My main issue with Finishing the Game was that for a comedy, I didn’t really laugh all that hard. Much of the film is funny, but it’s more to do with the overall silliness of the situation, which has to be based at least somewhat in fact – surely when they cast Lee’s actual replacement/stand-in for Game of Death, there was a similarly absurd casting process (the funniest character and performance in the whole movie belongs to Meredith Scott Lynn, who is brilliant as, appropriately enough, the woefully misguided casting director). The film, as I mentioned, is a passion project for Lin, his cast and his crew, and it really comes through the screen, giving Finishing the Game a sense of fun and heart that many big-budget comedies lack. While I may not have belly-laughed a ton of times the way, say, Pineapple Express or Tropic Thunder made me, I had a big grin on my face for most of its running time. I appreciated it more just as a movie than as a comedy, which keeps me from giving it a higher grade, but fans of mockumentaries, Bruce Lee, or Hollywood satires will find lots to enjoy in Finishing the Game.

GRADE: B

THE EXTRAS
The Finishing the Game DVD doesn’t have a lot on it, but it’s thankfully pretty free of filler.
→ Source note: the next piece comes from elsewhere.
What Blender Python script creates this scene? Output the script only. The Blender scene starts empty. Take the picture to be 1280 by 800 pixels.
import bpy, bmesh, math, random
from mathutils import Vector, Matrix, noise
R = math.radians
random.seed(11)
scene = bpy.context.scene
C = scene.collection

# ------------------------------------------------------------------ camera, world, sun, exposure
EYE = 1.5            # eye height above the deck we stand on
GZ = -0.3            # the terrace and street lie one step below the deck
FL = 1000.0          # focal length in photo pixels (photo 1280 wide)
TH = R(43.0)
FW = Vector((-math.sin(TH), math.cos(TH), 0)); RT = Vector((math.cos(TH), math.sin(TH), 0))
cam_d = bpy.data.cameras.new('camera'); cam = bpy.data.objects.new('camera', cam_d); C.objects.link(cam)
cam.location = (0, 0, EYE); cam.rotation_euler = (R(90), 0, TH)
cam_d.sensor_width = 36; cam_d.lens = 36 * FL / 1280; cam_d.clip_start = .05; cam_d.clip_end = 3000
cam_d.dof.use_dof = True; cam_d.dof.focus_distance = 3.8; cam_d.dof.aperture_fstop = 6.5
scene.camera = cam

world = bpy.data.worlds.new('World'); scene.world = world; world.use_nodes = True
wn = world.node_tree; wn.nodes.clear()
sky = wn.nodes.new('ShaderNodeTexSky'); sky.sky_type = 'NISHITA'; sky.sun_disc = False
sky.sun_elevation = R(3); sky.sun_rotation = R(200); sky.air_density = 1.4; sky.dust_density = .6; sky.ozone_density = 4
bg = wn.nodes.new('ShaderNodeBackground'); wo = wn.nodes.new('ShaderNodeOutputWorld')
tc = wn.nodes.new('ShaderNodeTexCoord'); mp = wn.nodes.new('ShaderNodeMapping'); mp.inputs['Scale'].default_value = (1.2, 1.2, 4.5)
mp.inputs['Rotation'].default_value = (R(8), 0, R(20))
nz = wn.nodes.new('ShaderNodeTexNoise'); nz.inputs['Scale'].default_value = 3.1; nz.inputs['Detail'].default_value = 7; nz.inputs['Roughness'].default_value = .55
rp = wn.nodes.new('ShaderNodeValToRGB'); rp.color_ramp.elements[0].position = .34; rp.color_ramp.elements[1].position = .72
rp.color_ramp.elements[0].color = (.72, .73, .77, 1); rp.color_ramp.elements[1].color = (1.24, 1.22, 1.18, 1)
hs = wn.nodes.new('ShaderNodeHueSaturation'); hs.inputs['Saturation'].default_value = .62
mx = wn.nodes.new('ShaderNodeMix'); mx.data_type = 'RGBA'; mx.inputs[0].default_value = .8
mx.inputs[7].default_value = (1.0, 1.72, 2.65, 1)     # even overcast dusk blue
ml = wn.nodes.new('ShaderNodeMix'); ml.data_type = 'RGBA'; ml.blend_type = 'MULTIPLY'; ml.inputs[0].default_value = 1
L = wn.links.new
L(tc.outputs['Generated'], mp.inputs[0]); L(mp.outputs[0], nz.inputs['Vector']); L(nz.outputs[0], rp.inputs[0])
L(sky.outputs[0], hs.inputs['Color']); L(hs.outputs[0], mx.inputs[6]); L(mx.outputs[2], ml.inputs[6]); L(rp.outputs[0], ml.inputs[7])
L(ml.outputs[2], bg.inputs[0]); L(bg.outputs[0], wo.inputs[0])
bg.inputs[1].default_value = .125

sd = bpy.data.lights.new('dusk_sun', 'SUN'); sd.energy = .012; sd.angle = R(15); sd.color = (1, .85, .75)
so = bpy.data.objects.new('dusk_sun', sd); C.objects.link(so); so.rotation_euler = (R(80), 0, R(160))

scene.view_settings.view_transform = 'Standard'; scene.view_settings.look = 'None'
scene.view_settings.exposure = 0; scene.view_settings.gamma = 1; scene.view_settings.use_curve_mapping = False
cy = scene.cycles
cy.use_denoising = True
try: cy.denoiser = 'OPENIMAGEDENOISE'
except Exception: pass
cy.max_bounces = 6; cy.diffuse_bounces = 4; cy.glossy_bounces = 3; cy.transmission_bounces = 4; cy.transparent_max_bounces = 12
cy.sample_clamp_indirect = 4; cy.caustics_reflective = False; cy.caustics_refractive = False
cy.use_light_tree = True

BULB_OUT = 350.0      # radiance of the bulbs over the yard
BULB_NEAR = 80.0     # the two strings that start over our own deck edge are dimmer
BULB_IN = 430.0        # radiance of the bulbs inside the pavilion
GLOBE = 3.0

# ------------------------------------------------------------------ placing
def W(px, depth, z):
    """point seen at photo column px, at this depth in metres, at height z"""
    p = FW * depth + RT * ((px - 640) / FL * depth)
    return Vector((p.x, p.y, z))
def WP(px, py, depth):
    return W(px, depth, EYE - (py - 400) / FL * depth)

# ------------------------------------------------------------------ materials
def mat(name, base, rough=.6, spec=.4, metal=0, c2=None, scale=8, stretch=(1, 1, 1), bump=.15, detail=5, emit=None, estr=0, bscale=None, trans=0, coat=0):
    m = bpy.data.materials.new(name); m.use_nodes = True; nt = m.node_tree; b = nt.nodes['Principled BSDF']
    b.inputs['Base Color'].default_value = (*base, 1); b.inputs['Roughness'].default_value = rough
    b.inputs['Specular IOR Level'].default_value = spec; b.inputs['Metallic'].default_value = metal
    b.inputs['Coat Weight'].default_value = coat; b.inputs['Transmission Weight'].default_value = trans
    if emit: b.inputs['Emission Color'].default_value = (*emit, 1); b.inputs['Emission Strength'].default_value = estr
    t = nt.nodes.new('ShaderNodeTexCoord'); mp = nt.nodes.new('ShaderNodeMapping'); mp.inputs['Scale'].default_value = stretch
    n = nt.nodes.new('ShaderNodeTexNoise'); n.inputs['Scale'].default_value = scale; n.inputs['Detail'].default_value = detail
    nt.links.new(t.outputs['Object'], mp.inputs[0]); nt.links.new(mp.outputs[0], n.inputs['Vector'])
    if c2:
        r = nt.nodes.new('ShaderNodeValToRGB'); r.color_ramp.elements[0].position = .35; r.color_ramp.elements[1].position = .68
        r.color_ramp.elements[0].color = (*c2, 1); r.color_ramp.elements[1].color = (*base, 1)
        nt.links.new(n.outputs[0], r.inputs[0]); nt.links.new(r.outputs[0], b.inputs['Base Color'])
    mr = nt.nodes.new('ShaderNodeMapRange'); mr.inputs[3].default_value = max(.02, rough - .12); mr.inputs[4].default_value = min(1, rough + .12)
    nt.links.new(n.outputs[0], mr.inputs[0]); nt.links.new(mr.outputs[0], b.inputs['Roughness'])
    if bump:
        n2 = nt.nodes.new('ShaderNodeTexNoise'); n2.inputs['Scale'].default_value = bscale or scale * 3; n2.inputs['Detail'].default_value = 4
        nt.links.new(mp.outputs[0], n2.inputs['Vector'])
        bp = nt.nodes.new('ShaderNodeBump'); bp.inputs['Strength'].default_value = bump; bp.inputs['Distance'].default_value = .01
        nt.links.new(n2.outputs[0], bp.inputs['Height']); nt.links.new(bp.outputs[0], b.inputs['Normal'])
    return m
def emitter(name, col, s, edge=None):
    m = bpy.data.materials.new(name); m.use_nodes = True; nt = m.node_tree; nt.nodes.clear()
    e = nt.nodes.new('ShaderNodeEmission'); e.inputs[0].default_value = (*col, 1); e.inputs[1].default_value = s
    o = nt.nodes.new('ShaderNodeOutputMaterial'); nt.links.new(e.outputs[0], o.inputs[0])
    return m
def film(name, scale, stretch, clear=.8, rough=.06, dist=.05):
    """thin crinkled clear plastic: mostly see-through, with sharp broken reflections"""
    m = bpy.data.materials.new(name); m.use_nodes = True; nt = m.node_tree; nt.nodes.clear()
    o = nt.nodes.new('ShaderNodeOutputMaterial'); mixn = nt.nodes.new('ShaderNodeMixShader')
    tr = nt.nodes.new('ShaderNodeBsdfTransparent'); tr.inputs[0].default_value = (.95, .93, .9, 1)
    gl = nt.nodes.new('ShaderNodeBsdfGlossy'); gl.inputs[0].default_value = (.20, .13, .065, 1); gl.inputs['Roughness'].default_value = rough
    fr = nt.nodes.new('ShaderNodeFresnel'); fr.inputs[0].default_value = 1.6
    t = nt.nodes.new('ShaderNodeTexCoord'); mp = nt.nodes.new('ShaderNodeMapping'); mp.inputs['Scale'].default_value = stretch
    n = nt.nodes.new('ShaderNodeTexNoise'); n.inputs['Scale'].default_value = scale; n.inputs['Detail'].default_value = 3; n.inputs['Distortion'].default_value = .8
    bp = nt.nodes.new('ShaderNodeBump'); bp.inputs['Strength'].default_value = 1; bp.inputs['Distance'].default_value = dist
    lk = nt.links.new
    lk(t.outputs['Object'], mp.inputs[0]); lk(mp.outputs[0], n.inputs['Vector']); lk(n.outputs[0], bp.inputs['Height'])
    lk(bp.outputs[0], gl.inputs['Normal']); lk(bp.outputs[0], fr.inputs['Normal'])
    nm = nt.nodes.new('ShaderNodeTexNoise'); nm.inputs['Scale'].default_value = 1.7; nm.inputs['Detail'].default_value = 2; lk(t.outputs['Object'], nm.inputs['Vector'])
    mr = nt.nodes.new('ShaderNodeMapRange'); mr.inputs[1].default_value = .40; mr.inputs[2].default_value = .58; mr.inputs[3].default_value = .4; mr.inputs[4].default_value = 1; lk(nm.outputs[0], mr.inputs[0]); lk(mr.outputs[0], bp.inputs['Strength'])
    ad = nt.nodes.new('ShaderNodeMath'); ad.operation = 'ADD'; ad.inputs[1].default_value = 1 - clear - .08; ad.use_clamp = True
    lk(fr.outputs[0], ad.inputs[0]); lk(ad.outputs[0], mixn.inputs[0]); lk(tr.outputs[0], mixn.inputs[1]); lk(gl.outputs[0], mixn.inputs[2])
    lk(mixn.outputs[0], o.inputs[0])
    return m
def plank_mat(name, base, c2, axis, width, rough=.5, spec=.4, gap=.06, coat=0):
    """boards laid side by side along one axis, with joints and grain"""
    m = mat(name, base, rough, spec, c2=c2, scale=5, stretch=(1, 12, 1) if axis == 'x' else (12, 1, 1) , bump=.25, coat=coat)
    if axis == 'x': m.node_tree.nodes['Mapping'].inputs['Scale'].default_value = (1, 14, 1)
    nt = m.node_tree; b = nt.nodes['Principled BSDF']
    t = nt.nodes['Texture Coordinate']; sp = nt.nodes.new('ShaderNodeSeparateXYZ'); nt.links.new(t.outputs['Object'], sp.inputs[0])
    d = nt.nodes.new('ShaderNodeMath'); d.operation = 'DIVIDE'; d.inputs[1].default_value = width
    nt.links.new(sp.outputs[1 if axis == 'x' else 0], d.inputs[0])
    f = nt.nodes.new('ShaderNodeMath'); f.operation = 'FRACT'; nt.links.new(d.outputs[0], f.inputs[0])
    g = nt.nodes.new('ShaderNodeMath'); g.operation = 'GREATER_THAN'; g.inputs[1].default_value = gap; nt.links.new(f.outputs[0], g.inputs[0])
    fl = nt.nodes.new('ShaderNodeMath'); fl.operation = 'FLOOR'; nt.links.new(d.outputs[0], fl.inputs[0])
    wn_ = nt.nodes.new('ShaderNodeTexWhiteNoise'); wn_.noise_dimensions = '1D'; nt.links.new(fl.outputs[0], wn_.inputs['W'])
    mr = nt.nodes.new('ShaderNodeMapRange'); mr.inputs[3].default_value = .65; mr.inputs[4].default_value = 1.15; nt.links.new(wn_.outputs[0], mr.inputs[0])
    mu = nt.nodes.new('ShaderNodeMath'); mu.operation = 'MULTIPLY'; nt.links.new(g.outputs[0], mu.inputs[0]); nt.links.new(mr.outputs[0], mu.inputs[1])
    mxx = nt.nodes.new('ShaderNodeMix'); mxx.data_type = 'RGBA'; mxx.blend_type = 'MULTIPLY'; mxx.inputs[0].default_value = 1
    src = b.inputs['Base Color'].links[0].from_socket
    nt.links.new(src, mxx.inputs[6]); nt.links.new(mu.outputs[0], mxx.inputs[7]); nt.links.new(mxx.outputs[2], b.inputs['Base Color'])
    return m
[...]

There’s a commentary track with Lin, co-writer Josh Diamond and music composer Bryan Tyler. The three are good friends that have been working together for a while, giving the track and nice and relaxed vibe as they share stories and insights into the filmmaking process. Also, they marvel at one point that people like me actually review commentary tracks. Guys, if you’re reading this, you did a good job.

There’s also a collection of deleted scenes with optional commentary from Lin, many of which are actually quite funny. Two entire subplots were cut, one of which was the story of a guy who would have been the perfect Bruce Lee replacement – only he gets sidetracked in Mexico with two other celebrity impersonators, and never makes it into the States. Also included is a music video from the soundtrack, and a brief behind-the-scenes featurette that shows the cast and crew goofing around while shooting.